■ **RECORDED INFORMATION**:
################
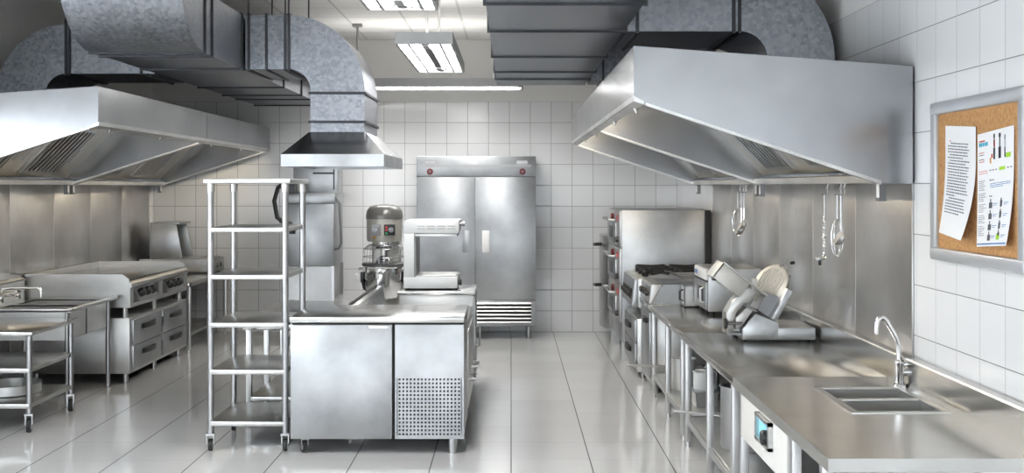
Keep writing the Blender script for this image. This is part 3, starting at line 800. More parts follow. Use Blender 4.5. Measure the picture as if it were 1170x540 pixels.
# ------------------------------------------------------------------ tall refrigerator
r = thing('refrigerator', 'tall two-door steel refrigerator standing against the tiled wall', 'refrigerator', (-.4, 13.15, 0))
x0, x1, y0, y1 = -1.075, .28, 12.86, 13.46
B(x0, y0 + .02, .14, x1, y1, 2.07, bev=.006).build('body', PANEL, r)
h = B(x0, y0 - .006, 1.85, x1, y0 + .022, 2.08, bev=.004).build('header', PANEL, r)
B(x0 + .05, y0 - .010, 1.955, x1 - .05, y0 - .004, 1.985).build('groove', LUMGREY, h)
for sx in (x0 + .09, x1 - .09 - .13):
    B(sx, y0 - .014, 1.985, sx + .13, y0 - .004, 2.035).build('name_plate', LUMGREY, h)
    mb = MB()
    for q in range(5): mb.box(sx + .012 + q * .022, y0 - .016, 2.0, sx + .026 + q * .022, y0 - .013, 2.02)
    mb.build('plate_marks', TUBE, h)
for sx in (x0 + .15, x1 - .15):
    k = MB().lathe([(.001, -.022), (.034, -.02), (.036, 0)], (sx, y0 - .004, 1.905), 20, 'y').build('thermostat', DRED, h)
    MB().lathe([(.001, -.026), (.014, -.025), (.016, -.018)], (sx, y0 - .004, 1.905), 14, 'y').build('dial', DARKST, k)
xm = x0 + .668
for a, b, hx in ((x0, xm - .004, xm - .142), (xm + .004, x1, xm + .078)):
    d = B(a, y0 - .008, .445, b, y0 + .024, 1.842, bev=.005).build('door', PANEL, r)
    mb = MB(); hz0, hz1, hw = .985, 1.235, .085
    mb.box(hx, y0 - .013, hz0, hx + hw, y0 - .007, hz1, bev=.002); mb.build('grip_plate', PANEL if hx < xm else WHITE, d)
gx0 = x0
gl = B(gx0, y0, .145, x1, y0 + .022, .438, bev=.004).build('grille_panel', PANEL, r)
B(gx0 + .05, y0 - .003, .18, x1 - .05, y0 + .004, .415).build('recess_shade', VOID, gl)
mb = MB()
for k in range(6):
    z = .187 + k * .0425
    mb.prism([(y0 - .012, z - .004), (y0 + .0, z + .014), (y0 + .0, z + .018), (y0 - .014, z + .002)], 'x', gx0 + .05, x1 - .05)
mb.build('slats', STEEL, gl)
for x in (x0 + .08, x1 - .08):
    for y in (y0 + .06, y1 - .06): MB().cyl((x, y, 0), (x, y, .15), .022, 12).build('leg', TUBE, r)

# ------------------------------------------------------------------ refrigerated counter in front
def castor(par, x, y, r_=.045, top=.12, yaw=0, w=.026):
    M = Matrix.Translation((x, y, 0)) @ Matrix.Rotation(yaw, 4, 'Z')
    c = MB()
    c.box(-.025, -.02, r_ * 1.2, -.018, .02, top - .01, M=M); c.box(.018, -.02, r_ * 1.2, .025, .02, top - .01, M=M); c.box(-.028, -.03, top - .014, .028, .03, top, M=M)
    co = c.build('castor', TUBE, par)
    c = MB().lathe([(r_ * .55, -w / 2), (r_ * .95, -w / 2), (r_, -w / 4), (r_, w / 4), (r_ * .95, w / 2), (r_ * .55, w / 2)], (0, 0, 0), 22, 'x', M @ Matrix.Translation((0, 0, r_)))
    c.build('wheel', RUBBER, co)
    c = MB().lathe([(.001, -w / 2 - .002), (r_ * .6, -w / 2 - .002), (r_ * .6, w / 2 + .002), (.001, w / 2 + .002)], (0, 0, 0), 18, 'x', M @ Matrix.Translation((0, 0, r_)))
    c.build('hub', LUMGREY, co)
r = thing('refrigerated_counter', 'steel refrigerated counter with perforated grille, front of the middle block', 'refrigerated counter', (-.866, 7.7, 0))
x0, x1, y0, y1 = -1.43, -.306, 7.32, 8.07
B(x0 + .004, y0 + .02, .098, x1 - .004, y1, .845, bev=.004).build('body', PANEL, r)
B(x0 - .006, y0 - .008, .852, x1 + .004, y1, .892, bev=.006).build('worktop', TOPS, r)
B(x0 + .006, y0 + .012, .84, x1 - .004, y0 + .03, .856).build('gap', VOID, r)
xm = x0 + .665
d = B(x0, y0 - .004, .10, xm - .006, y0 + .022, .838, bev=.004).build('door', PANEL, r)
B(xm - .155, y0 - .016, .815, xm - .025, y0 - .002, .834, bev=.003).build('pull', CHROME, d)
B(xm - .008, y0 + .012, .10, xm + .012, y0 + .03, .84).build('gap', VOID, r)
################
■ **BRIEF**: Repeat the material above verbatim. Leave the pictures behind.

■ **THE ANSWER**:
Keep writing the Blender script for this image. This is part 3, starting at line 800. More parts follow. Use Blender 4.5. Measure the picture as if it were 1170x540 pixels.
# ------------------------------------------------------------------ tall refrigerator
r = thing('refrigerator', 'tall two-door steel refrigerator standing against the tiled wall', 'refrigerator', (-.4, 13.15, 0))
x0, x1, y0, y1 = -1.075, .28, 12.86, 13.46
B(x0, y0 + .02, .14, x1, y1, 2.07, bev=.006).build('body', PANEL, r)
h = B(x0, y0 - .006, 1.85, x1, y0 + .022, 2.08, bev=.004).build('header', PANEL, r)
B(x0 + .05, y0 - .010, 1.955, x1 - .05, y0 - .004, 1.985).build('groove', LUMGREY, h)
for sx in (x0 + .09, x1 - .09 - .13):
    B(sx, y0 - .014, 1.985, sx + .13, y0 - .004, 2.035).build('name_plate', LUMGREY, h)
    mb = MB()
    for q in range(5): mb.box(sx + .012 + q * .022, y0 - .016, 2.0, sx + .026 + q * .022, y0 - .013, 2.02)
    mb.build('plate_marks', TUBE, h)
for sx in (x0 + .15, x1 - .15):
    k = MB().lathe([(.001, -.022), (.034, -.02), (.036, 0)], (sx, y0 - .004, 1.905), 20, 'y').build('thermostat', DRED, h)
    MB().lathe([(.001, -.026), (.014, -.025), (.016, -.018)], (sx, y0 - .004, 1.905), 14, 'y').build('dial', DARKST, k)
xm = x0 + .668
for a, b, hx in ((x0, xm - .004, xm - .142), (xm + .004, x1, xm + .078)):
    d = B(a, y0 - .008, .445, b, y0 + .024, 1.842, bev=.005).build('door', PANEL, r)
    mb = MB(); hz0, hz1, hw = .985, 1.235, .085
    mb.box(hx, y0 - .013, hz0, hx + hw, y0 - .007, hz1, bev=.002); mb.build('grip_plate', PANEL if hx < xm else WHITE, d)
gx0 = x0
gl = B(gx0, y0, .145, x1, y0 + .022, .438, bev=.004).build('grille_panel', PANEL, r)
B(gx0 + .05, y0 - .003, .18, x1 - .05, y0 + .004, .415).build('recess_shade', VOID, gl)
mb = MB()
for k in range(6):
    z = .187 + k * .0425
    mb.prism([(y0 - .012, z - .004), (y0 + .0, z + .014), (y0 + .0, z + .018), (y0 - .014, z + .002)], 'x', gx0 + .05, x1 - .05)
mb.build('slats', STEEL, gl)
for x in (x0 + .08, x1 - .08):
    for y in (y0 + .06, y1 - .06): MB().cyl((x, y, 0), (x, y, .15), .022, 12).build('leg', TUBE, r)

# ------------------------------------------------------------------ refrigerated counter in front
def castor(par, x, y, r_=.045, top=.12, yaw=0, w=.026):
    M = Matrix.Translation((x, y, 0)) @ Matrix.Rotation(yaw, 4, 'Z')
    c = MB()
    c.box(-.025, -.02, r_ * 1.2, -.018, .02, top - .01, M=M); c.box(.018, -.02, r_ * 1.2, .025, .02, top - .01, M=M); c.box(-.028, -.03, top - .014, .028, .03, top, M=M)
    co = c.build('castor', TUBE, par)
    c = MB().lathe([(r_ * .55, -w / 2), (r_ * .95, -w / 2), (r_, -w / 4), (r_, w / 4), (r_ * .95, w / 2), (r_ * .55, w / 2)], (0, 0, 0), 22, 'x', M @ Matrix.Translation((0, 0, r_)))
    c.build('wheel', RUBBER, co)
    c = MB().lathe([(.001, -w / 2 - .002), (r_ * .6, -w / 2 - .002), (r_ * .6, w / 2 + .002), (.001, w / 2 + .002)], (0, 0, 0), 18, 'x', M @ Matrix.Translation((0, 0, r_)))
    c.build('hub', LUMGREY, co)
r = thing('refrigerated_counter', 'steel refrigerated counter with perforated grille, front of the middle block', 'refrigerated counter', (-.866, 7.7, 0))
x0, x1, y0, y1 = -1.43, -.306, 7.32, 8.07
B(x0 + .004, y0 + .02, .098, x1 - .004, y1, .845, bev=.004).build('body', PANEL, r)
B(x0 - .006, y0 - .008, .852, x1 + .004, y1, .892, bev=.006).build('worktop', TOPS, r)
B(x0 + .006, y0 + .012, .84, x1 - .004, y0 + .03, .856).build('gap', VOID, r)
xm = x0 + .665
d = B(x0, y0 - .004, .10, xm - .006, y0 + .022, .838, bev=.004).build('door', PANEL, r)
B(xm - .155, y0 - .016, .815, xm - .025, y0 - .002, .834, bev=.003).build('pull', CHROME, d)
B(xm - .008, y0 + .012, .10, xm + .012, y0 + .03, .84).build('gap', VOID, r)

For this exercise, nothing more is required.